As part of the National Defense Authorization Act of 2021 Congress adopted the Corporate Transparency Act (or “CTA”). The CTA includes some of the most significant changes to US anti-money laundering (“AML”) laws in recent years.
Despite an EU-wide mandate known as the Fifth Anti-Money Laundering Directive (“5AMLD”), however, EU member states remain inconsistent. Although 5AMLD requires member states to adopt laws to require disclosures from private companies, member states have not yet adopted uniform rules.
Beneficial Ownership Rules
In the U.S., the CTA requires corporations, partnerships, limited liability companies and other businesses to file a report that discloses their beneficial ownership. Before the CTA it was possible to form most companies without publicly disclosing the owners of the entity. The CTA will end that practice and will compel most companies disclose their ownership.The new law will require non-exempt entities to file a report with FinCEN, the Financial Crime Enforcement Network, an agency of the U.S. Treasury Department.
The CTA requires the Treasury Department to issue regulations by January, 2022 that will require corporations, partnerships, limited liability companies and similar entities formed or registered to do business in the United States (“covered entities”) to report and verify the identity of their beneficial owners to FinCEN at the time of their formation and within a year of any changes to their beneficial ownership. The law gives existing covered entities no more than two years from the effective date of the regulations to submit reports on their beneficial owners. New covered entities must report at the time of formation or registration after the effective date of the regulations.
The CTA defines “beneficial owner” to include any individual, directly or indirectly, through any contract, arrangement, understanding, relationship or otherwise who:
- Exercises substantial control over the covered entity, or
- Holds at least 25 percent of the ownership interests of the covered entity.
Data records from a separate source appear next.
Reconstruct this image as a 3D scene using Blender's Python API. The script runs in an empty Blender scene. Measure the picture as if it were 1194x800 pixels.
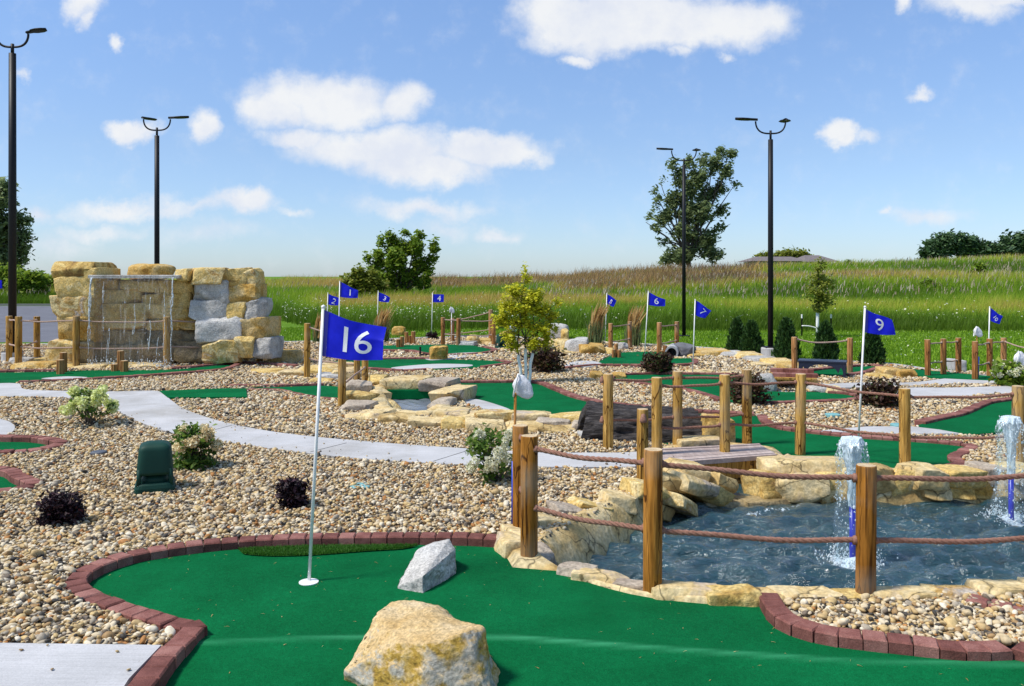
import bpy, bmesh, math, random
import numpy as np
from mathutils import Vector, noise as mn

R = math.radians
H, F, CX, HY = 1.65, 1000.0, 597.0, 322.0     # eye height (m), focal length (px of a 1194 px frame), principal column, horizon row
rng = np.random.default_rng(7)
random.seed(7)
scene = bpy.context.scene
COL = scene.collection
OFF = {}


def G(px, py, z=0.0):
    d = (H - z) * F / (py - HY)
    return np.array([(px - CX) * d / F, d, z])


def At(px, py, d):
    return np.array([(px - CX) * d / F, d, H - (py - HY) * d / F])


def sstep(a, b, x):
    t = np.clip((x - a) / (b - a), 0, 1)
    return t * t * (3 - 2 * t)


# ------------------------------------------------------------------ scene graph
def tag(o, label=None, cat=None, group=None, kind=None):
    if label: o['label'] = label
    if cat: o['category'] = cat
    if group: o['group'] = group
    if kind: o['kind'] = kind
    return o


def thing(name, label, cat, loc, group=None):
    o = bpy.data.objects.new(name, None)
    COL.objects.link(o)
    o.location = [float(v) for v in loc]
    o.empty_display_size = 0.1
    OFF[o.name] = np.array(loc, float)
    return tag(o, label, cat, group)


def mesh(name, V, Fs, mat, parent=None, smooth=False, mi=None, rnd=None, extra=None):
    """link one mesh object; V in world metres; Fs an (n,k) array or a list of index lists"""
    V = np.asarray(V, dtype=np.float64).reshape(-1, 3)
    off = OFF[parent.name] if parent is not None else np.zeros(3)
    me = bpy.data.meshes.new(name)
    me.vertices.add(len(V))
    me.vertices.foreach_set('co', (V - off).astype(np.float32).ravel())
    if isinstance(Fs, np.ndarray):
        n, k = Fs.shape
        flat = Fs.astype(np.int32).ravel()
        st = np.arange(0, n * k, k, dtype=np.int32)
    else:
        n = len(Fs)
        lens = np.array([len(f) for f in Fs], dtype=np.int32)
        flat = np.fromiter((i for f in Fs for i in f), dtype=np.int32)
        st = np.concatenate([[0], np.cumsum(lens)[:-1]]).astype(np.int32)
    me.loops.add(len(flat))
    me.loops.foreach_set('vertex_index', flat)
    me.polygons.add(n)
    me.polygons.foreach_set('loop_start', st)
    for m in (mat if isinstance(mat, (list, tuple)) else [mat]):
        me.materials.append(m)
    if mi is not None:
        me.polygons.foreach_set('material_index', np.asarray(mi, dtype=np.int32))
    me.polygons.foreach_set('use_smooth', np.full(n, bool(smooth)))
    if rnd is not None:
        a = me.attributes.new('rnd', 'FLOAT', 'FACE')
        a.data.foreach_set('value', np.asarray(rnd, dtype=np.float32))
    if extra is not None:
        for nm, vals in extra.items():
            a = me.attributes.new(nm, 'FLOAT', 'POINT')
            a.data.foreach_set('value', np.asarray(vals, dtype=np.float32))
    me.update(calc_edges=True)
    me.validate()
    o = bpy.data.objects.new(name, me)
    COL.objects.link(o)
    if parent is not None:
        o.parent = parent
    OFF[o.name] = off
    return o


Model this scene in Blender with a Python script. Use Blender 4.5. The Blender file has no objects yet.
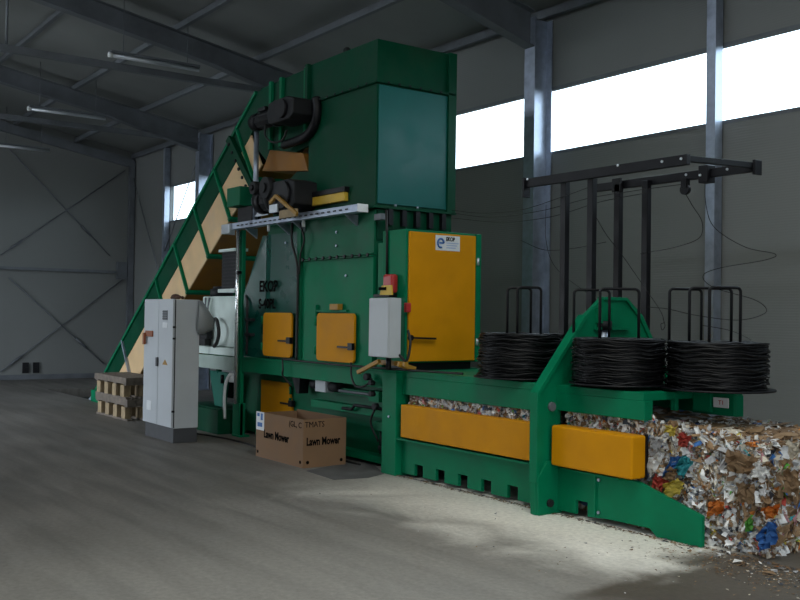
import bpy, bmesh, math, random
from mathutils import Vector, Matrix
import numpy as np
random.seed(11)
SKY = 8.4
S = bpy.context.scene
COL = S.collection
PI = math.pi
# ------------------------------------------------------------------ camera frame
F = 972.0; H = 1.7
def _n(v):
    v = np.array(v, float); return v/np.linalg.norm(v)
AX = -_n([-700, -6, -F]); AY = _n([1350, -35, -F]); AY = _n(AY-AX*(AX@AY)); AZ = np.cross(AX, AY)
RM = np.stack([AX, AY, AZ], 1).T
CP = np.array([0, 0, H])
def at(px, py, axis, val):
    """the world point seen at a photo pixel on the plane axis = val"""
    d = RM@np.array([px-400, -(py-300), -F]); i = 'xyz'.index(axis)
    return tuple(float(q) for q in CP+(val-CP[i])/d[i]*d)
cam = bpy.data.cameras.new('camera'); co = bpy.data.objects.new('camera', cam); COL.objects.link(co)
cam.sensor_width = 36; cam.lens = F*36/800; cam.clip_end = 200
m4 = Matrix([list(r) for r in RM]).to_4x4(); m4.translation = Vector(CP)
co.matrix_world = m4; S.camera = co

# ------------------------------------------------------------------ materials
MATS = {}
def mat(name, col, rough=.6, metal=0., var=.12, scale=3., bump=0., bscale=60., emit=None, rvar=.1, spec=.5, dirt=None, dirt_amt=.0, dscale=1.2):
    m = bpy.data.materials.new(name); m.use_nodes = True; nt = m.node_tree; N = nt.nodes; L = nt.links
    b = N['Principled BSDF']; b.inputs['Roughness'].default_value = rough; b.inputs['Metallic'].default_value = metal
    b.inputs['Specular IOR Level'].default_value = spec
    tc = N.new('ShaderNodeTexCoord')
    no = N.new('ShaderNodeTexNoise'); no.inputs['Scale'].default_value = scale; no.inputs['Detail'].default_value = 6
    L.new(tc.outputs['Object'], no.inputs['Vector'])
    mr = N.new('ShaderNodeMapRange'); mr.inputs['To Min'].default_value = 1-var; mr.inputs['To Max'].default_value = 1+var
    mr.inputs['From Min'].default_value = .3; mr.inputs['From Max'].default_value = .7
    L.new(no.outputs['Fac'], mr.inputs['Value'])
    mx = N.new('ShaderNodeMix'); mx.data_type = 'RGBA'; mx.blend_type = 'MULTIPLY'; mx.inputs['Factor'].default_value = 1
    mx.inputs['A'].default_value = (*col, 1); L.new(mr.outputs['Result'], mx.inputs['B'])
    out = mx.outputs['Result']
    if dirt:
        n2 = N.new('ShaderNodeTexNoise'); n2.inputs['Scale'].default_value = dscale; n2.inputs['Detail'].default_value = 8; n2.inputs['Roughness'].default_value = .65
        L.new(tc.outputs['Object'], n2.inputs['Vector'])
        r2 = N.new('ShaderNodeMapRange'); r2.inputs['From Min'].default_value = .5; r2.inputs['From Max'].default_value = .75
        r2.inputs['To Max'].default_value = dirt_amt; L.new(n2.outputs['Fac'], r2.inputs['Value'])
        m2 = N.new('ShaderNodeMix'); m2.data_type = 'RGBA'; L.new(r2.outputs['Result'], m2.inputs['Factor'])
        L.new(out, m2.inputs['A']); m2.inputs['B'].default_value = (*dirt, 1); out = m2.outputs['Result']
    L.new(out, b.inputs['Base Color'])
    r3 = N.new('ShaderNodeMapRange'); r3.inputs['To Min'].default_value = max(0, rough-rvar); r3.inputs['To Max'].default_value = min(1, rough+rvar)
    r3.inputs['From Min'].default_value = .3; r3.inputs['From Max'].default_value = .7
    L.new(no.outputs['Fac'], r3.inputs['Value']); L.new(r3.outputs['Result'], b.inputs['Roughness'])
    if bump:
        n3 = N.new('ShaderNodeTexNoise'); n3.inputs['Scale'].default_value = bscale; n3.inputs['Detail'].default_value = 5
        L.new(tc.outputs['Object'], n3.inputs['Vector'])
        bp = N.new('ShaderNodeBump'); bp.inputs['Strength'].default_value = bump; bp.inputs['Distance'].default_value = .01
        L.new(n3.outputs['Fac'], bp.inputs['Height']); L.new(bp.outputs['Normal'], b.inputs['Normal'])
    if emit:
        b.inputs['Emission Color'].default_value = (*emit[0], 1); b.inputs['Emission Strength'].default_value = emit[1]
    MATS[name] = m; return m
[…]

In the EU, the laws of the member states require different levels of disclosure. In the U.S. system, beneficial reporting under the CTA is focused on shell companies and privately owned entities. The CTA exempts publicly-traded companies, banks, and most companies that are subject to some form of regulatory supervision.
In contrast, the EU rules require all companies to report their beneficial ownership.
Access to Data in Europe and U.S.
A second point of contrast is how accessible the beneficial reporting data is to the public. In the U.S., the CTA requires that beneficial ownership data be kept in confidence by FinCEN. Only a handful of regulatory agencies may access the data, and then only for permitted regulatory and law enforcement purposes.
In contrast, the EU system under 5AMLD requires that all beneficial ownership data be accessible by the public. It has not been uniformly implemented that way, but the EU mandate requires it.
FinCEN will have access to and will maintain reportable information, and can only disclose information upon receipt of an appropriate request from a U.S. federal law enforcement, national security or intelligence agency; a U.S. nonfederal law enforcement agency if a court has authorized such agency to seek the information in a criminal or civil investigation; a financial institution subject to customer due diligence requirements to facilitate its compliance obligations; or to certain federal regulatory agencies.